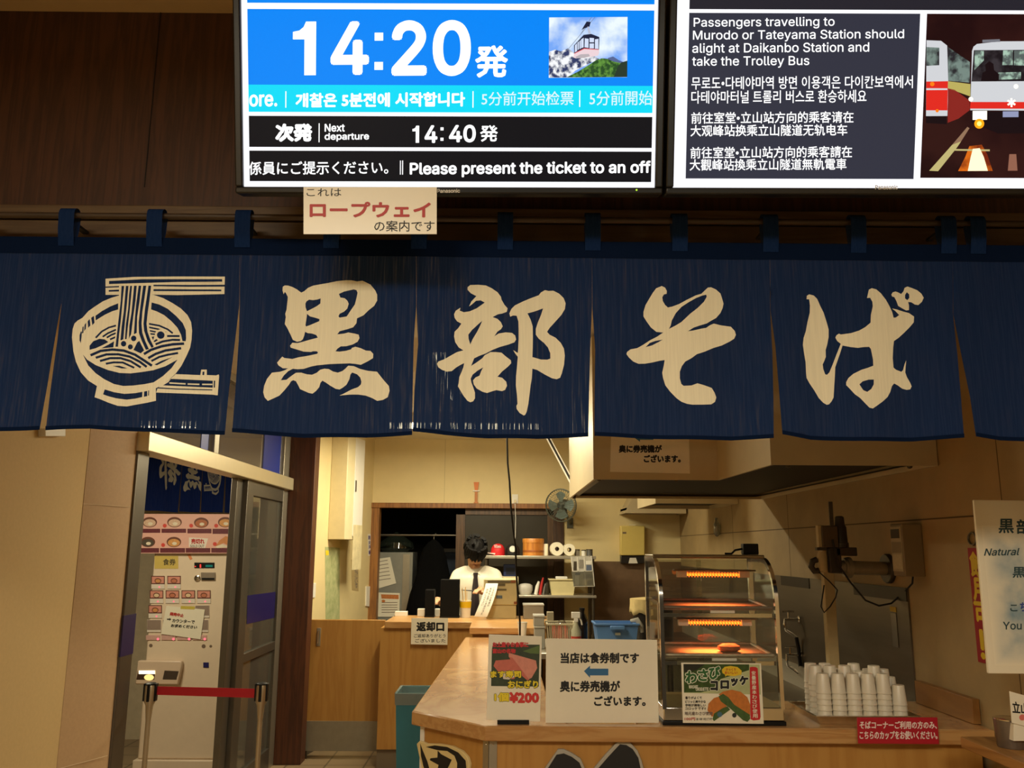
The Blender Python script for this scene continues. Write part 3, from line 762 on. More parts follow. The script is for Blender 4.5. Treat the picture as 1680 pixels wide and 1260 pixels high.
tag(rod, 'thin brown rod through the loops of the long noren curtain', 'curtain rod')
for x in [P(px_, 362, Y=NY).x for px_ in (-175, 112, 400, 688, 972, 1262, 1552)]:
    MB().box(x - .008, x + .008, NY - .004, 2.2995, rodz - .016, rodz - .0085, rubber).build('rod_bracket', rod)
# ------------------------------------------------------------------ televisions
TT = math.radians(15)
t0 = P(737, 319, Y=2.0)
TV = Pl(t0, (1, 0, .007), (0, -math.sin(TT), math.cos(TT)))
bez = M('tv_bezel', (20, 19, 18), 0.35, var=.03)
sW = E('screen_white', (250, 250, 255), 1.15)
sBlue = E('screen_blue', (0, 136, 250), 1.0)
sCyan = E('screen_cyan', (8, 222, 250), 1.0)
sBlk = E('screen_black', (14, 14, 20), 1.0)
sSlate = E('screen_slate', (52, 53, 66), 1.0)
sSlate2 = E('screen_slate_dark', (40, 38, 46), 1.0)
sTxt = E('screen_text_white', (255, 255, 255), 1.3)
sTxt2 = E('screen_text_soft', (225, 250, 255), 1.0)
def tv(x0, x1, nm, label):
    u0 = TV.uv(x0, 318)[0]; u1 = TV.uv(x1, 318)[0]
    r = empty(nm, TV.w((u0 + u1) / 2, 0), label, 'television')
    hh = .60
    b = 11.0 / 700 * (u1 - u0)
    m = MB()
    m.obox(TV, u0, u1, 0, b, -.05, .012, bez).obox(TV, u0, u1, hh - b, hh, -.05, .012, bez)
    m.obox(TV, u0, u0 + b * 1.15, b, hh - b, -.05, .012, bez).obox(TV, u1 - b * 1.15, u1, b, hh - b, -.05, .012, bez)
    m.build('bezel', r, bevel=.004)
    MB().obox(TV, u0 + .01, u1 - .01, .01, hh - .01, -.055, -.012, bez).build('back_cover', r)
    MB().obox(TV, u0 + b * 1.15, u1 - b * 1.15, b, hh - b, -.0119, 0.0, sW).build('screen', r)
    uc = (u0 + u1) / 2
    q = TV.w(uc, .34, -.055)
    MB().obox(TV, uc - .16, uc + .16, .2, .46, -.075, -.055, rubber).build('wall_plate', r)
    m = MB(); m.tube([q + Vector((0, .01, 0)), Vector((q.x, 2.345, q.z + .02))], .025, rubber).build('mount_arm', r)
    return r, u0 + b * 1.15, u1 - b * 1.15, b, hh - b
T1, a0, a1, b0, b1 = tv(388, 1086, 'wall_television', 'wide wall television showing a blue 14:20 departure board above the curtain')
T2, c0, c1, e0, e1 = tv(1091, 1796, 'wall_television', 'wall television showing grey travel notes in four languages and a photo of buses')
def slab(pl, mb, u0, v0, u1, v1, d, m): mb.flat(pl, [(u0, v0), (u1, v0), (u1, v1), (u0, v1)], d, m)
yv = lambda y: TV.uv(740, y)[1]
g = MB()
pl_, pr_ = TV.uv(408, 220)[0], TV.uv(1069, 220)[0]
slab(TV, g, pl_, yv(140), pr_, yv(16), .0004, sBlue)
slab(TV, g, pl_, yv(6), pr_, b1 - .03, .0004, sBlue)
slab(TV, g, pl_, yv(184.5), pr_, yv(140), .0004, sCyan)
slab(TV, g, pl_, yv(242), pr_, yv(191), .0004, sBlk)
slab(TV, g, pl_, yv(298), pr_, yv(248), .0004, sBlk)
g.build('display_panels', T1)
g = MB()
def tt(s, box, m=sTxt, bold=0.0, **k): text(g, TV, s, box, m, .0010, bold, **k)
def one(x0, y0, x1, y1):
    g.pflat(TV, [(x0 + u * (x1 - x0), y0 + v * (y1 - y0)) for u, v in ((0, .19), (.28, .165), (.46, .10), (.56, 0), (1, 0), (1, 1), (.50, 1), (.50, .33), (0, .33))], .001, sTxt)
one(479, 34, 517, 122); tt('4', (541, 34, 604, 122), bold=3.6); tt('20', (641, 33, 771, 125), bold=3.8)
g.prect(TV, 613, 53, 627, 66, .001, sTxt); g.prect(TV, 613, 101, 627, 114, .001, sTxt)
tt('発', (778, 75, 832, 128), bold=1.6)
tt('ore.', (408, 153, 454, 173), sTxt, .8); tt('개찰은 5분전에 시작합니다', (484, 151, 762, 175), sTxt, .9)
tt('5分前开始检票', (789, 151, 940, 174), sTxt2, .2); tt('5分前開始', (966, 151, 1069, 175), sTxt2, .2)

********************

Without including any picture, repeat the data exactly.

The Blender Python script for this scene continues. Write part 3, from line 762 on. More parts follow. The script is for Blender 4.5. Treat the picture as 1680 pixels wide and 1260 pixels high.
tag(rod, 'thin brown rod through the loops of the long noren curtain', 'curtain rod')
for x in [P(px_, 362, Y=NY).x for px_ in (-175, 112, 400, 688, 972, 1262, 1552)]:
    MB().box(x - .008, x + .008, NY - .004, 2.2995, rodz - .016, rodz - .0085, rubber).build('rod_bracket', rod)
# ------------------------------------------------------------------ televisions
TT = math.radians(15)
t0 = P(737, 319, Y=2.0)
TV = Pl(t0, (1, 0, .007), (0, -math.sin(TT), math.cos(TT)))
bez = M('tv_bezel', (20, 19, 18), 0.35, var=.03)
sW = E('screen_white', (250, 250, 255), 1.15)
sBlue = E('screen_blue', (0, 136, 250), 1.0)
sCyan = E('screen_cyan', (8, 222, 250), 1.0)
sBlk = E('screen_black', (14, 14, 20), 1.0)
sSlate = E('screen_slate', (52, 53, 66), 1.0)
sSlate2 = E('screen_slate_dark', (40, 38, 46), 1.0)
sTxt = E('screen_text_white', (255, 255, 255), 1.3)
sTxt2 = E('screen_text_soft', (225, 250, 255), 1.0)
def tv(x0, x1, nm, label):
    u0 = TV.uv(x0, 318)[0]; u1 = TV.uv(x1, 318)[0]
    r = empty(nm, TV.w((u0 + u1) / 2, 0), label, 'television')
    hh = .60
    b = 11.0 / 700 * (u1 - u0)
    m = MB()
    m.obox(TV, u0, u1, 0, b, -.05, .012, bez).obox(TV, u0, u1, hh - b, hh, -.05, .012, bez)
    m.obox(TV, u0, u0 + b * 1.15, b, hh - b, -.05, .012, bez).obox(TV, u1 - b * 1.15, u1, b, hh - b, -.05, .012, bez)
    m.build('bezel', r, bevel=.004)
    MB().obox(TV, u0 + .01, u1 - .01, .01, hh - .01, -.055, -.012, bez).build('back_cover', r)
    MB().obox(TV, u0 + b * 1.15, u1 - b * 1.15, b, hh - b, -.0119, 0.0, sW).build('screen', r)
    uc = (u0 + u1) / 2
    q = TV.w(uc, .34, -.055)
    MB().obox(TV, uc - .16, uc + .16, .2, .46, -.075, -.055, rubber).build('wall_plate', r)
    m = MB(); m.tube([q + Vector((0, .01, 0)), Vector((q.x, 2.345, q.z + .02))], .025, rubber).build('mount_arm', r)
    return r, u0 + b * 1.15, u1 - b * 1.15, b, hh - b
T1, a0, a1, b0, b1 = tv(388, 1086, 'wall_television', 'wide wall television showing a blue 14:20 departure board above the curtain')
T2, c0, c1, e0, e1 = tv(1091, 1796, 'wall_television', 'wall television showing grey travel notes in four languages and a photo of buses')
def slab(pl, mb, u0, v0, u1, v1, d, m): mb.flat(pl, [(u0, v0), (u1, v0), (u1, v1), (u0, v1)], d, m)
yv = lambda y: TV.uv(740, y)[1]
g = MB()
pl_, pr_ = TV.uv(408, 220)[0], TV.uv(1069, 220)[0]
slab(TV, g, pl_, yv(140), pr_, yv(16), .0004, sBlue)
slab(TV, g, pl_, yv(6), pr_, b1 - .03, .0004, sBlue)
slab(TV, g, pl_, yv(184.5), pr_, yv(140), .0004, sCyan)
slab(TV, g, pl_, yv(242), pr_, yv(191), .0004, sBlk)
slab(TV, g, pl_, yv(298), pr_, yv(248), .0004, sBlk)
g.build('display_panels', T1)
g = MB()
def tt(s, box, m=sTxt, bold=0.0, **k): text(g, TV, s, box, m, .0010, bold, **k)
def one(x0, y0, x1, y1):
    g.pflat(TV, [(x0 + u * (x1 - x0), y0 + v * (y1 - y0)) for u, v in ((0, .19), (.28, .165), (.46, .10), (.56, 0), (1, 0), (1, 1), (.50, 1), (.50, .33), (0, .33))], .001, sTxt)
one(479, 34, 517, 122); tt('4', (541, 34, 604, 122), bold=3.6); tt('20', (641, 33, 771, 125), bold=3.8)
g.prect(TV, 613, 53, 627, 66, .001, sTxt); g.prect(TV, 613, 101, 627, 114, .001, sTxt)
tt('発', (778, 75, 832, 128), bold=1.6)
tt('ore.', (408, 153, 454, 173), sTxt, .8); tt('개찰은 5분전에 시작합니다', (484, 151, 762, 175), sTxt, .9)
tt('5分前开始检票', (789, 151, 940, 174), sTxt2, .2); tt('5分前開始', (966, 151, 1069, 175), sTxt2, .2)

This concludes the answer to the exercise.